_Exercise_.
Output all of the data below exactly as given.

_Data segment_.
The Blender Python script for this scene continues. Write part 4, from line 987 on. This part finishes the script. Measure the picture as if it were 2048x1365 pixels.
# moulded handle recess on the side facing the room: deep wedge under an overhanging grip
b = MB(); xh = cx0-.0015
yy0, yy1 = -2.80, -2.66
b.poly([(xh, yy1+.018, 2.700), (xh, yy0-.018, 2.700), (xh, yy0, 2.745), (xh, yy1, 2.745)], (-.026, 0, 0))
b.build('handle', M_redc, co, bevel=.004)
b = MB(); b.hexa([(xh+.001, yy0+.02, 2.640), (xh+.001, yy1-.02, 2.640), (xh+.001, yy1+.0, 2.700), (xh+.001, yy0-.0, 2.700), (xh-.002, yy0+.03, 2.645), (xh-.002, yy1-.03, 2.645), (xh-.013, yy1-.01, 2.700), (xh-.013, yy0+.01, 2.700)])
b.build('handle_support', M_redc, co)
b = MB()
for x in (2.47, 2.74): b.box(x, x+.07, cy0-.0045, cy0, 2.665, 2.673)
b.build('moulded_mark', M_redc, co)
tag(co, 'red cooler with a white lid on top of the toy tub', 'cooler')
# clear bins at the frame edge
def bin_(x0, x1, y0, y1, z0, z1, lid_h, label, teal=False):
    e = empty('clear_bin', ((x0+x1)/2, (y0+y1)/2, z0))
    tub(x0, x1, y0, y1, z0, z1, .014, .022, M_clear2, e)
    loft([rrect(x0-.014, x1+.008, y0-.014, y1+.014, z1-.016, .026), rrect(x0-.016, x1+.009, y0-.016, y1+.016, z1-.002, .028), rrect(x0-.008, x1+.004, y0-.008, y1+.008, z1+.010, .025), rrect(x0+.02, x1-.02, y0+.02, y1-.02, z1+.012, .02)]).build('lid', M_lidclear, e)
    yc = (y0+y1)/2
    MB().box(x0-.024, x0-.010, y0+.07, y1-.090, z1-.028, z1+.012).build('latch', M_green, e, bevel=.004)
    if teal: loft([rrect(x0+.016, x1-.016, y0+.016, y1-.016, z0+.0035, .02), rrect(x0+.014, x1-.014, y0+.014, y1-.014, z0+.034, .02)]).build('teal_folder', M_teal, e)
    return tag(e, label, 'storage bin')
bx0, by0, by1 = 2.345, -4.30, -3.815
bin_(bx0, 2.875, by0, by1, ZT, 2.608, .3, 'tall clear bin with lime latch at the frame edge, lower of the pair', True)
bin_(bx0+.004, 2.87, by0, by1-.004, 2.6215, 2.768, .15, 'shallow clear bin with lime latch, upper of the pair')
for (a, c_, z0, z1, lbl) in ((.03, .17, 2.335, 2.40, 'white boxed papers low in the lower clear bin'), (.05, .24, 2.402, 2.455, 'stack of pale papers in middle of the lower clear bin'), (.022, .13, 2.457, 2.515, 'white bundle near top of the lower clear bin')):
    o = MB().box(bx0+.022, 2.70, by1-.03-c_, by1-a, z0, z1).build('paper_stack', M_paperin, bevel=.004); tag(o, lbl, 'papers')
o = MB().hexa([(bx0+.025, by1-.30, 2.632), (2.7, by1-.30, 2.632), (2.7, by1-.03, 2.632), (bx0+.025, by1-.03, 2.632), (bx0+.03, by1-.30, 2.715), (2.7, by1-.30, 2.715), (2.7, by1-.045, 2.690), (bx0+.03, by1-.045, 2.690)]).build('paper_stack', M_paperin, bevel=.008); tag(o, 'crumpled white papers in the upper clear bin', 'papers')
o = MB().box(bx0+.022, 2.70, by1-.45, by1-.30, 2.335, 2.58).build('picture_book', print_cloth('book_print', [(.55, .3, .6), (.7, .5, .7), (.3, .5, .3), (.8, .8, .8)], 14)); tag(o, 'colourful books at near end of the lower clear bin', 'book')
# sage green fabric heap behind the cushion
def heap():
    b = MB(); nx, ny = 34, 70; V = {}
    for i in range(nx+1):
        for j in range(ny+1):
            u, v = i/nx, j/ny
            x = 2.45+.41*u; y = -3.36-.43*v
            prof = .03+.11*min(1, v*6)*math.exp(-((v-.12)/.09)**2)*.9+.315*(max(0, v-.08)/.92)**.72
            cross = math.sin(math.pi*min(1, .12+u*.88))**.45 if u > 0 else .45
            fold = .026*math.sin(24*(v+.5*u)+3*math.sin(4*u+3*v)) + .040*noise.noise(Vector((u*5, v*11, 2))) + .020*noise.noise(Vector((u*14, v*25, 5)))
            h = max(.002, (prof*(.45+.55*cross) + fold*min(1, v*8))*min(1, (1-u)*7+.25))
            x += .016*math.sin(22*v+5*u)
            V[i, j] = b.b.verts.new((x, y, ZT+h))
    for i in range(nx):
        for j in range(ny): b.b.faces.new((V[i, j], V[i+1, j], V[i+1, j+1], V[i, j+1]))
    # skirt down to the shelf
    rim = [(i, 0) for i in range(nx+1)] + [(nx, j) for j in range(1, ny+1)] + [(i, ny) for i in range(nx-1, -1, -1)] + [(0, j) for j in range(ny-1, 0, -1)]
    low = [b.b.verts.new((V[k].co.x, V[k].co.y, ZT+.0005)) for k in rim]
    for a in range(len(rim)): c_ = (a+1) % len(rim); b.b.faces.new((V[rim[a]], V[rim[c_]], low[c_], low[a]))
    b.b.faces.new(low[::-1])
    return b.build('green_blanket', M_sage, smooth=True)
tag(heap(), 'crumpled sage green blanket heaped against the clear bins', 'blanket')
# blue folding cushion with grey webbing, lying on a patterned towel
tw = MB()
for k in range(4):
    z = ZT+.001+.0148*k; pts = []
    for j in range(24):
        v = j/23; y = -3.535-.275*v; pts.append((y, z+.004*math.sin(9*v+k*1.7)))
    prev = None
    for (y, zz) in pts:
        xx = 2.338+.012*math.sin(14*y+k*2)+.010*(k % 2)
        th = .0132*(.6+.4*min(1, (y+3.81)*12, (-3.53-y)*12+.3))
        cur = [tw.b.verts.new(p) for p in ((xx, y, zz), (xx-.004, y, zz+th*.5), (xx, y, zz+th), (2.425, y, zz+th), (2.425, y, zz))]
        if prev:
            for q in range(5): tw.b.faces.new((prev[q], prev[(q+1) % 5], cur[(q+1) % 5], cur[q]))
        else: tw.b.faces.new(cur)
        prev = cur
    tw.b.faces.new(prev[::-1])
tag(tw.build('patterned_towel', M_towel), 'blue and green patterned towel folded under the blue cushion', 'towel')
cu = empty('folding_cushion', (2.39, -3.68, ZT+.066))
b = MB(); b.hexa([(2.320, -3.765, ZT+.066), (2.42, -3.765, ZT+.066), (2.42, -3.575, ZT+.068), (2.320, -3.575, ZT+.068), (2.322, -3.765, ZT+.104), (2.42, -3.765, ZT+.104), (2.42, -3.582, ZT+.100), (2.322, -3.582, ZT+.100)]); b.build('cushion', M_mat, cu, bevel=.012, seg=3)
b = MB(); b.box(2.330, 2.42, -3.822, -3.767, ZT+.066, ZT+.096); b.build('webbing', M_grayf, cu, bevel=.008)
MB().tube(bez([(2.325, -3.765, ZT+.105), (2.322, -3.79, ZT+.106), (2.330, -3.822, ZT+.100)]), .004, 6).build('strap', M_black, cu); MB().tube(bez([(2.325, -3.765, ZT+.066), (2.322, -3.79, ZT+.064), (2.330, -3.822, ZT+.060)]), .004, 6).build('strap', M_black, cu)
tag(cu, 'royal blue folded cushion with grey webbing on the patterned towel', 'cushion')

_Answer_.
The Blender Python script for this scene continues. Write part 4, from line 987 on. This part finishes the script. Measure the picture as if it were 2048x1365 pixels.
# moulded handle recess on the side facing the room: deep wedge under an overhanging grip
b = MB(); xh = cx0-.0015
yy0, yy1 = -2.80, -2.66
b.poly([(xh, yy1+.018, 2.700), (xh, yy0-.018, 2.700), (xh, yy0, 2.745), (xh, yy1, 2.745)], (-.026, 0, 0))
b.build('handle', M_redc, co, bevel=.004)
b = MB(); b.hexa([(xh+.001, yy0+.02, 2.640), (xh+.001, yy1-.02, 2.640), (xh+.001, yy1+.0, 2.700), (xh+.001, yy0-.0, 2.700), (xh-.002, yy0+.03, 2.645), (xh-.002, yy1-.03, 2.645), (xh-.013, yy1-.01, 2.700), (xh-.013, yy0+.01, 2.700)])
b.build('handle_support', M_redc, co)
b = MB()
for x in (2.47, 2.74): b.box(x, x+.07, cy0-.0045, cy0, 2.665, 2.673)
b.build('moulded_mark', M_redc, co)
tag(co, 'red cooler with a white lid on top of the toy tub', 'cooler')
# clear bins at the frame edge
def bin_(x0, x1, y0, y1, z0, z1, lid_h, label, teal=False):
    e = empty('clear_bin', ((x0+x1)/2, (y0+y1)/2, z0))
    tub(x0, x1, y0, y1, z0, z1, .014, .022, M_clear2, e)
    loft([rrect(x0-.014, x1+.008, y0-.014, y1+.014, z1-.016, .026), rrect(x0-.016, x1+.009, y0-.016, y1+.016, z1-.002, .028), rrect(x0-.008, x1+.004, y0-.008, y1+.008, z1+.010, .025), rrect(x0+.02, x1-.02, y0+.02, y1-.02, z1+.012, .02)]).build('lid', M_lidclear, e)
    yc = (y0+y1)/2
    MB().box(x0-.024, x0-.010, y0+.07, y1-.090, z1-.028, z1+.012).build('latch', M_green, e, bevel=.004)
    if teal: loft([rrect(x0+.016, x1-.016, y0+.016, y1-.016, z0+.0035, .02), rrect(x0+.014, x1-.014, y0+.014, y1-.014, z0+.034, .02)]).build('teal_folder', M_teal, e)
    return tag(e, label, 'storage bin')
bx0, by0, by1 = 2.345, -4.30, -3.815
bin_(bx0, 2.875, by0, by1, ZT, 2.608, .3, 'tall clear bin with lime latch at the frame edge, lower of the pair', True)
bin_(bx0+.004, 2.87, by0, by1-.004, 2.6215, 2.768, .15, 'shallow clear bin with lime latch, upper of the pair')
for (a, c_, z0, z1, lbl) in ((.03, .17, 2.335, 2.40, 'white boxed papers low in the lower clear bin'), (.05, .24, 2.402, 2.455, 'stack of pale papers in middle of the lower clear bin'), (.022, .13, 2.457, 2.515, 'white bundle near top of the lower clear bin')):
    o = MB().box(bx0+.022, 2.70, by1-.03-c_, by1-a, z0, z1).build('paper_stack', M_paperin, bevel=.004); tag(o, lbl, 'papers')
o = MB().hexa([(bx0+.025, by1-.30, 2.632), (2.7, by1-.30, 2.632), (2.7, by1-.03, 2.632), (bx0+.025, by1-.03, 2.632), (bx0+.03, by1-.30, 2.715), (2.7, by1-.30, 2.715), (2.7, by1-.045, 2.690), (bx0+.03, by1-.045, 2.690)]).build('paper_stack', M_paperin, bevel=.008); tag(o, 'crumpled white papers in the upper clear bin', 'papers')
o = MB().box(bx0+.022, 2.70, by1-.45, by1-.30, 2.335, 2.58).build('picture_book', print_cloth('book_print', [(.55, .3, .6), (.7, .5, .7), (.3, .5, .3), (.8, .8, .8)], 14)); tag(o, 'colourful books at near end of the lower clear bin', 'book')
# sage green fabric heap behind the cushion
def heap():
    b = MB(); nx, ny = 34, 70; V = {}
    for i in range(nx+1):
        for j in range(ny+1):
            u, v = i/nx, j/ny
            x = 2.45+.41*u; y = -3.36-.43*v
            prof = .03+.11*min(1, v*6)*math.exp(-((v-.12)/.09)**2)*.9+.315*(max(0, v-.08)/.92)**.72
            cross = math.sin(math.pi*min(1, .12+u*.88))**.45 if u > 0 else .45
            fold = .026*math.sin(24*(v+.5*u)+3*math.sin(4*u+3*v)) + .040*noise.noise(Vector((u*5, v*11, 2))) + .020*noise.noise(Vector((u*14, v*25, 5)))
            h = max(.002, (prof*(.45+.55*cross) + fold*min(1, v*8))*min(1, (1-u)*7+.25))
            x += .016*math.sin(22*v+5*u)
            V[i, j] = b.b.verts.new((x, y, ZT+h))
    for i in range(nx):
        for j in range(ny): b.b.faces.new((V[i, j], V[i+1, j], V[i+1, j+1], V[i, j+1]))
    # skirt down to the shelf
    rim = [(i, 0) for i in range(nx+1)] + [(nx, j) for j in range(1, ny+1)] + [(i, ny) for i in range(nx-1, -1, -1)] + [(0, j) for j in range(ny-1, 0, -1)]
    low = [b.b.verts.new((V[k].co.x, V[k].co.y, ZT+.0005)) for k in rim]
    for a in range(len(rim)): c_ = (a+1) % len(rim); b.b.faces.new((V[rim[a]], V[rim[c_]], low[c_], low[a]))
    b.b.faces.new(low[::-1])
    return b.build('green_blanket', M_sage, smooth=True)
tag(heap(), 'crumpled sage green blanket heaped against the clear bins', 'blanket')
# blue folding cushion with grey webbing, lying on a patterned towel
tw = MB()
for k in range(4):
    z = ZT+.001+.0148*k; pts = []
    for j in range(24):
        v = j/23; y = -3.535-.275*v; pts.append((y, z+.004*math.sin(9*v+k*1.7)))
    prev = None
    for (y, zz) in pts:
        xx = 2.338+.012*math.sin(14*y+k*2)+.010*(k % 2)
        th = .0132*(.6+.4*min(1, (y+3.81)*12, (-3.53-y)*12+.3))
        cur = [tw.b.verts.new(p) for p in ((xx, y, zz), (xx-.004, y, zz+th*.5), (xx, y, zz+th), (2.425, y, zz+th), (2.425, y, zz))]
        if prev:
            for q in range(5): tw.b.faces.new((prev[q], prev[(q+1) % 5], cur[(q+1) % 5], cur[q]))
        else: tw.b.faces.new(cur)
        prev = cur
    tw.b.faces.new(prev[::-1])
tag(tw.build('patterned_towel', M_towel), 'blue and green patterned towel folded under the blue cushion', 'towel')
cu = empty('folding_cushion', (2.39, -3.68, ZT+.066))
b = MB(); b.hexa([(2.320, -3.765, ZT+.066), (2.42, -3.765, ZT+.066), (2.42, -3.575, ZT+.068), (2.320, -3.575, ZT+.068), (2.322, -3.765, ZT+.104), (2.42, -3.765, ZT+.104), (2.42, -3.582, ZT+.100), (2.322, -3.582, ZT+.100)]); b.build('cushion', M_mat, cu, bevel=.012, seg=3)
b = MB(); b.box(2.330, 2.42, -3.822, -3.767, ZT+.066, ZT+.096); b.build('webbing', M_grayf, cu, bevel=.008)
MB().tube(bez([(2.325, -3.765, ZT+.105), (2.322, -3.79, ZT+.106), (2.330, -3.822, ZT+.100)]), .004, 6).build('strap', M_black, cu); MB().tube(bez([(2.325, -3.765, ZT+.066), (2.322, -3.79, ZT+.064), (2.330, -3.822, ZT+.060)]), .004, 6).build('strap', M_black, cu)
tag(cu, 'royal blue folded cushion with grey webbing on the patterned towel', 'cushion')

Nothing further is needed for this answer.